The Bishop, the Rt Revd Christopher Chessun, told the new parish priest and his family that they would soon learn that "all roads in Southwark lead to the Elephant & Castle".

The northern end of the parish includes part of the Elephant & Castle Shopping Centre and the northern roundabout. Until 1876 the church was located in what is now St Mary's Churchyard next to the leisure centre.

Canon Fraser, said the Bishop, was arriving 800 years after Newington's first parish priest was installed in 1212. The present congregation had asked for a priest who would be 'excited by working in a diverse inner-city parish'.

From the pulpit Bishop Christopher quoted Canon Fraser's recent words in The Guardian: "...the Church of England has a local and long-standing presence in every community in this country, and especially in places where other professional and religious organisations find it difficult to establish themselves. Moreover, this presence is not just about looking after a religious club that meets on a Sunday morning, but involves some form of pastoral responsibility for all the people that live in the parish, whether they are Christian or not."

Turning to the Newington parish, the Bishop described the Elephant and surrounding estates as "a place of ongoing rapid change and transformation" where "scandalously I suspect, the gap between rich and poor continues to widen".

Bishop Christopher revealed that his great grandparents were married at St Mary's in 1896. Thomas Chessun was a theatre 'limelight operator' and the Bishop reflected that Giles had experienced being in the limelight and the furnace.

"Using his gifts to throw the limelight on to others in his passion for justice and equality he will be well placed here in Newington."

By custom a new priest only speaks to announce the date of the next service.
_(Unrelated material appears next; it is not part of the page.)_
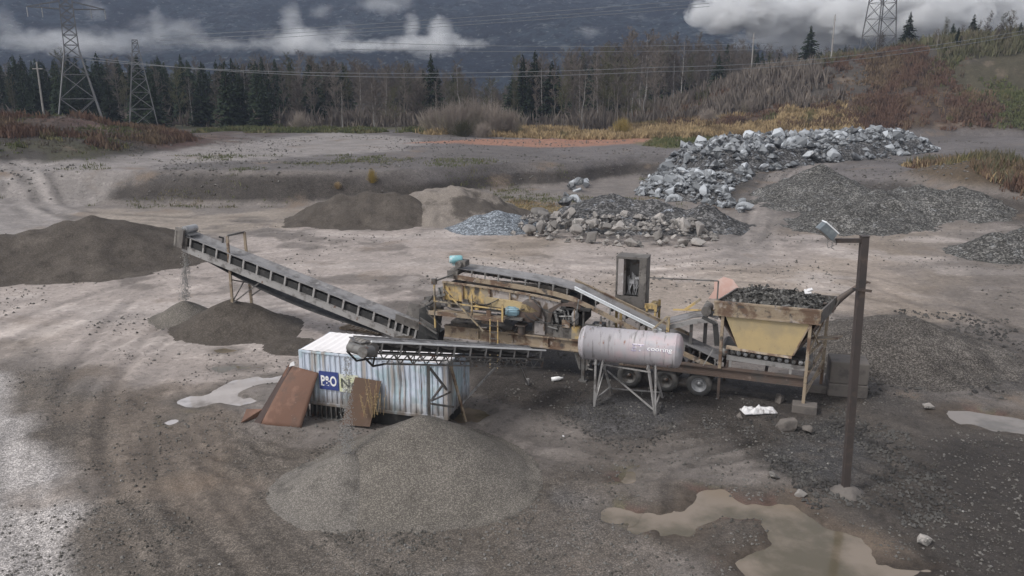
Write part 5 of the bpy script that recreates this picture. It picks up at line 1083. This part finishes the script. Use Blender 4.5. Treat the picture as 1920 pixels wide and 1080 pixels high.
def bare_segs(seed, spread=.17, base=.25, twig=.0021, lean=1.0):
    rs = np.random.RandomState(seed); trunk = []; tw = []
    nt = 1+(rs.rand() < .45)
    for ti in range(nt):
        p = np.array([.01*rs.randn(), .01*rs.randn(), 0.]); n = 9; top = 1.0 if ti == 0 else .8+.15*rs.rand(); dx = np.array([rs.randn()*.03+(.05*ti), rs.randn()*.03, 0])
        for k in range(n):
            q = p+np.array([dx[0]/n+.008*rs.randn(), dx[1]/n+.008*rs.randn(), top/n]); r0 = .0085*(1-k/n)+.0014; r1 = .0085*(1-(k+1)/n)+.0014; trunk.append((p, q, r0, r1))
            if p[2] > base*.7:
                for j in range(3+k//2):
                    a = rs.rand()*6.283; L = spread*(1.25-.8*q[2])*(.5+.8*rs.rand()); up = .75+.6*rs.rand(); d = np.array([math.cos(a), math.sin(a), up]); d /= np.linalg.norm(d)
                    s = p+(q-p)*rs.rand(); e = s+d*L; e2 = e+(d+np.array([0, 0, .5])+.3*rs.randn(3))*L*.35; tw.append((s, e, .0026, .0014)); tw.append((e, e2, .0014, .0006))
                    for m in range(7):
                        t = .25+.75*rs.rand(); s2 = s+(e-s)*t; d2 = d+np.array([0, 0, .3])+.65*rs.randn(3); d2 /= np.linalg.norm(d2); l2 = L*(.25+.35*rs.rand()); e3 = s2+d2*l2; tw.append((s2, e3, twig, twig*.6))
                        for w in range(2): d3 = d2+.7*rs.randn(3); d3 /= np.linalg.norm(d3); tw.append((s2+d2*l2*.6, s2+d2*l2*.6+d3*l2*.6, twig*.8, twig*.5))
            p = q
    return trunk, tw
def shrub_segs(seed, n=260):
    rs = np.random.RandomState(seed); tw = []
    for i in range(n):
        a = rs.rand()*6.283; b = .25+1.25*rs.rand()**.8; d = np.array([math.cos(a)*math.cos(b), math.sin(a)*math.cos(b), math.sin(b)]); s = np.array([.3*rs.randn(), .3*rs.randn(), 0])*.6; L = .55+.4*rs.rand(); e = s+d*L*np.array([1, 1, .85]); tw.append((s, e, .006, .003))
        for m in range(6):
            t = .4+.6*rs.rand(); s2 = s+(e-s)*t; d2 = d+.6*rs.randn(3)+np.array([0, 0, .2]); d2 /= np.linalg.norm(d2); tw.append((s2, s2+d2*.22, .0035, .002))
    return tw
def trunk_mesh(h=.9): V, F = tube_arrays([((0,0,-.02), (0,0,.5), .011, .007), ((0,0,.5), (.003,0,h), .007, .002)], 7); return V, F
CON = []; BARE = []
for i in range(6):
    V, F = conifer_arrays(300+i, (.19, .24, .21, .26, .18, .23)[i], (.0, .05, .1, .0, .12, .06)[i]); a = np_mesh('crown', V, F); a.materials.append(M['needle']); tV, tF = trunk_mesh(); t = np_mesh('trunk', tV, tF, True); t.materials.append(M['bark']); CON.append((t, a, V, F))
for i in range(8):
    tr, tw = bare_segs(400+i, (.15, .19, .13, .2, .16, .22, .12, .17)[i], (.25, .35, .4, .15, .3, .2, .45, .3)[i]); tV, tF = tube_arrays(tr, 6); V, F = tube_arrays(tw, 3)
    t = np_mesh('trunk', tV, tF, True); t.materials.append(M['bark'] if i % 4 else M['palebark']); a = np_mesh('crown', V, F); a.materials.append(M['twiggreen'] if i in (2, 5) else M['twig']); BARE.append((t, a, V, F, tV, tF))
def tree(kind, i, x, y, h, rz, label, group, wide=1.0):
    t, a = (CON if kind == 'conifer_tree' else BARE)[i][:2]
    r = empty(kind, (x, y, hz(x, y)-.1), rz); r.scale = (h*wide, h*wide, h); tag(r, label, 'tree', group)
    for nm, me in (('trunk', t), ('crown', a)): o = bpy.data.objects.new(nm, me); col.objects.link(o); o.parent = r
    return r
TOPX = [-60, 0, 100, 250, 330, 400, 470, 560, 640, 760, 860, 900, 950, 975, 1050, 1150, 1200, 1300, 1420, 1500, 1560, 1700, 1800, 1860, 1920, 1990]
TOPY = [104, 104, 100, 98, 104, 96, 100, 95, 106, 112, 122, 148, 150, 96, 92, 66, 60, 62, 76, 94, 82, 80, 82, 60, 44, 40]
def ray_x(px, y): return YP(px, 200, y)[0]
def kind_label(kind, px):
    where = ('left of the two lattice towers' if px < 110 else 'between and behind the two left lattice towers' if px < 290 else 'right of the two left lattice towers' if px < 470 else
             'in the dark wood behind the left upper yard' if px < 640 else 'behind the grey shrubs in the middle' if px < 960 else 'in the tall wood right of the gap' if px < 1230 else 'behind the left foot of the brown hill' if px < 1480 else 'behind the crest of the brown hill')
    return ('dark conifer standing ' if kind == 'conifer_tree' else 'bare grey tree standing ')+where, ('conifers ' if kind == 'conifer_tree' else 'bare trees ')+where
rs_ = random.Random(21)
for row, (y0, step, hk) in enumerate(((180, 25, .80), (196, 22, .90), (212, 21, 1.0))):
    px = -50+7*row
    while px < 1975:
        p = px+rs_.uniform(-8, 8); y = y0+rs_.uniform(-6, 6)
        if p > 1230: y += 40
        pc = .78 if p < 450 else .5 if p < 620 else .08 if p < 960 else .12 if p < 1480 else .22
        kind = 'conifer_tree' if rs_.random() < pc else 'bare_tree'; x = ray_x(p, y); top = float(np.interp(p, TOPX, TOPY))
        zt = YP(p, top, y)[2]; h = (zt-hz(x, y))*hk*rs_.uniform(.80, 1.02)*(1.0 if kind == 'conifer_tree' else 1.0)
        if kind == 'conifer_tree' and 1015 < p < 1190: kind = 'bare_tree'
        if h > 2.5:
            lb, gp_ = kind_label(kind, p); tree(kind, rs_.randrange(6 if kind == 'conifer_tree' else 8), x, y, h, rs_.uniform(0, 6.28), lb, gp_, rs_.uniform(.85, 1.25))
        px += step*rs_.uniform(.75, 1.25)
for k in range(22):
    p = 1735+10.5*k+rs_.uniform(-5, 5); y = rs_.uniform(196, 212); x = ray_x(p, y); kd = 'conifer_tree' if rs_.random() < .35 else 'bare_tree'
    tree(kd, rs_.randrange(6), x, y, rs_.uniform(4, 8), rs_.uniform(0, 6), ('young conifer' if kd == 'conifer_tree' else 'small bare tree')+' on the right upper slope of the hill', 'saplings on the right slope', 1.3)
# trees that stand out
for px, top, y, kind, i, lb in [(1688, 20, 212, 'conifer_tree', 1, 'dark conifer standing alone on the crest right of the far tower'), (1508, 46, 236, 'conifer_tree', 3, 'small conifer rising above the left of the hill crest'), (427, 112, 172, 'conifer_tree', 2, 'broad pale green conifer standing forward at the wood edge'),
                                (492, 140, 172, 'conifer_tree', 5, 'second broad conifer at the wood edge with pale stems'), (810, 97, 190, 'conifer_tree', 0, 'tall narrow conifer among the bare trees in the middle'), (980, 100, 196, 'conifer_tree', 0, 'dark conifer at the right side of the gap in the wood'), (1003, 92, 199, 'conifer_tree', 2, 'tallest of the dark conifers just right of the gap'), (1034, 112, 194, 'conifer_tree', 5, 'shorter dark conifer third from the gap in the wood'),
                                (1172, 52, 186, 'bare_tree', 6, 'tallest bare tree in the wood right of the gap'), (705, 150, 165, 'bare_tree', 3, 'broad bare tree before the wood left of the shrubs'), (742, 165, 163, 'bare_tree', 5, 'second broad bare tree nearest the shrubs'), (862, 118, 172, 'bare_tree', 0, 'pale dead tree with a white stem in the middle'),
                                (1640, 60, 209, 'bare_tree', 3, 'pale leafless tree under the far tower on the hill'), (922, 150, 175, 'bare_tree', 5, 'low bare tree standing in the gap in the wood')]:
    x = ray_x(px, y); tree(kind, i, x, y, YP(px, top, y)[2]-hz(x, y), px*.1, lb, None, 1.1 if kind == 'conifer_tree' else 1.3)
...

Canon Fraser said it was the 10am Sunday Mass and that it would be special for him as he had not celebrated the Eucharist "for seven or eight months".

Those taking part in a formal welcome included the Mayor of Southwark Lorraine Lauder, Bermondsey & Old Southwark MP Simon Hughes, the Zimbabwean Mothers Union and the local tenants' and residents' association.

Even before formally starting work in his new parish Canon Fraser has met Southwark Council leader Peter John to discuss the Elephant & Castle regeneration.

Writing in The Guardian on the day his appointment to Newington was announced, Canon Fraser drew attention to the huge gulf between rich and poor in his new parish, where flats in Strata SE1 are on the market for £1.6 million and a new 36-storey tower on the leisure centre site will have no affordable housing provision at all.

He will continue to chronicle life in the parish in a new weekly Saturday column for The Guardian entitled Loose Canon.